Философская рефлексия границ науки и «другого» знания несомненно актуальна и для понимания того факта, что нет мира «чистой» науки и «чистого» рационализма. Ведь даже на самый поверхностный взгляд достаточно очевидно: «мир науки» включает в себя, в так сказать, «снятом виде» все многообразие форм знания, отличного от «чисто научного». Скажем, миф, теологические представления, интуицию, мистический, эзотерический опыт. Точно также, всякое человеческое знание в известной мере рационально - везде мы наблюдаем метаморфоз, взаимопревращение, взаимозаменяемость, восполняемость всех форм знания на границах науки и ненауки - ни одна культурно-историческая форма знания не существует в сугубо «чистом» виде. Что касается новейших тенденций, связанных с философской рефлексией «рацио», с вопросом рациональности науки, то они сегодня связаны с отходом от жестких позитивистских критериев демаркации науки и не-науки, с расшатыванием «перегородок» между наукой и другими сферами духовного производства в направлении последующего слома этих барьеров [14, с. 5].
В таком контексте представляется, что фундаментальная проблема демаркации «науки - ненауки» не может быть разрешена только лишь посредством апелляции к формальным стандартам (критериям) научности. -Они на сегодняшний день имеют скорее не демаркационный, а определенный нормативно-ориентирующий характер и важны преимущественно для развития так называемых «хороших» наук в качестве позитивного идеала. С учетом сказанного, мы полагаем, что радикальная методологическая новация, по которой в основание теоретической конструкции наиболее целесообразно класть не серию предписывающих законов, а оптимальное количество запретов, дополненная требованием выработки «правил научной честности» (в терминологии И. Лакатоса), звучит по-прежнему актуально [14, с. 5-6].
Развивая данный тезис, мы со своей стороны считаем важным пролонгировать его в область выработки «ограничительного механизма» на пути упреждения и не допущения в принципе деструктивных и антигуманных черт знания ХХ1 века. Это значит, необходимо актуализировать процесс
философско-этической рефлексии границ знания с позиции антропокосмических перспектив человечества. В существе своем данный ракурс будет плодотворен для оптимизации процессов реальной гуманизации науки; для разрешения вопроса о возможном и допустимом в любом знании в пользу самоценности жизни как таковой. В этом - важнейшая интенция данной статьи.

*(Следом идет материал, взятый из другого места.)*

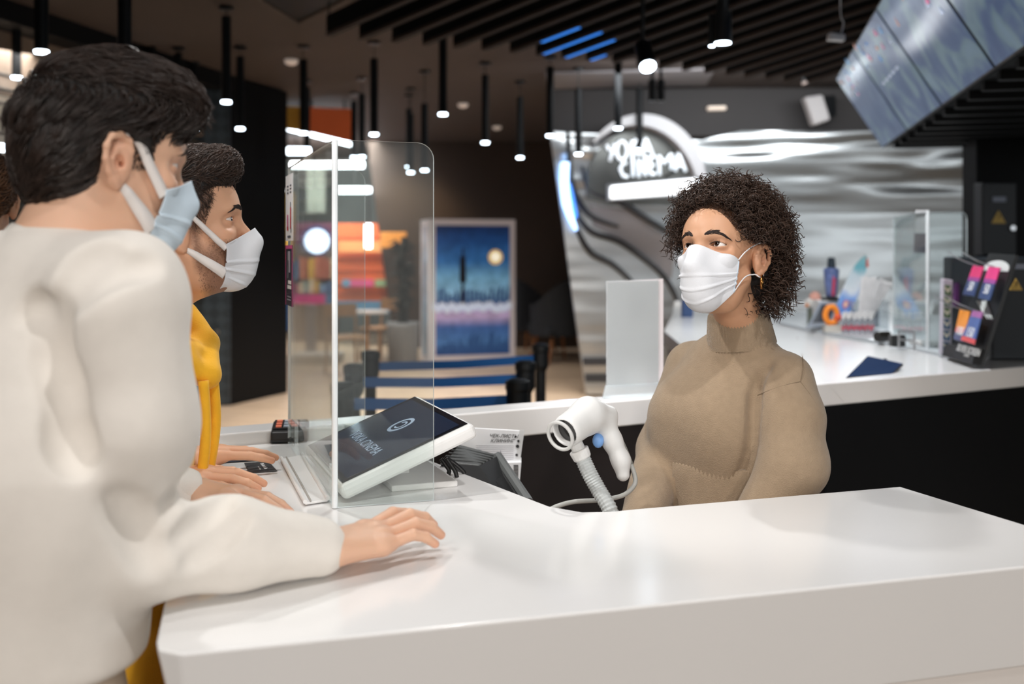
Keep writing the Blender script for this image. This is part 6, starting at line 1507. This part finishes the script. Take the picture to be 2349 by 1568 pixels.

Проблема философской рефлексии границ научной рациональности и других форм знания отнюдь не нова. Так или иначе, она ставилась и решалась как в классической, так и в неклассической философии науки. Об этом свидетельствует достаточный массив источников по данной проблематике. В этой связи интересно отметить, что реализация историко-философской и методологической экспликации философии как формы рационализма, отличной от науки, потребовала, в первую очередь, обращения (и опоры) на труды великих немецких классиков: И. Канта, Г. Гегеля, М. Вебера, Г. Гадамера, Э. Гуссерля, В. Дильтея, М. Хайдеггера, Ф. Шеллинга А. Шопенгауэра, О. Шпенглера, К. Ясперса, из которых, собственно, и выросла вся «неклассическая» концептуализация проблемы [15; 4; 2; 3; 5; 8; 25; 27; 26; 28]. Также эта тематика основательно представлена в постпозитивистском дискурсе [18; 19; 21; 24]. А так же концепциями представителей постаналитической и постструктуралистской философии [6; 7; 22]. Здесь вопрос феномена границ поднимался в качестве концептуальной идеи.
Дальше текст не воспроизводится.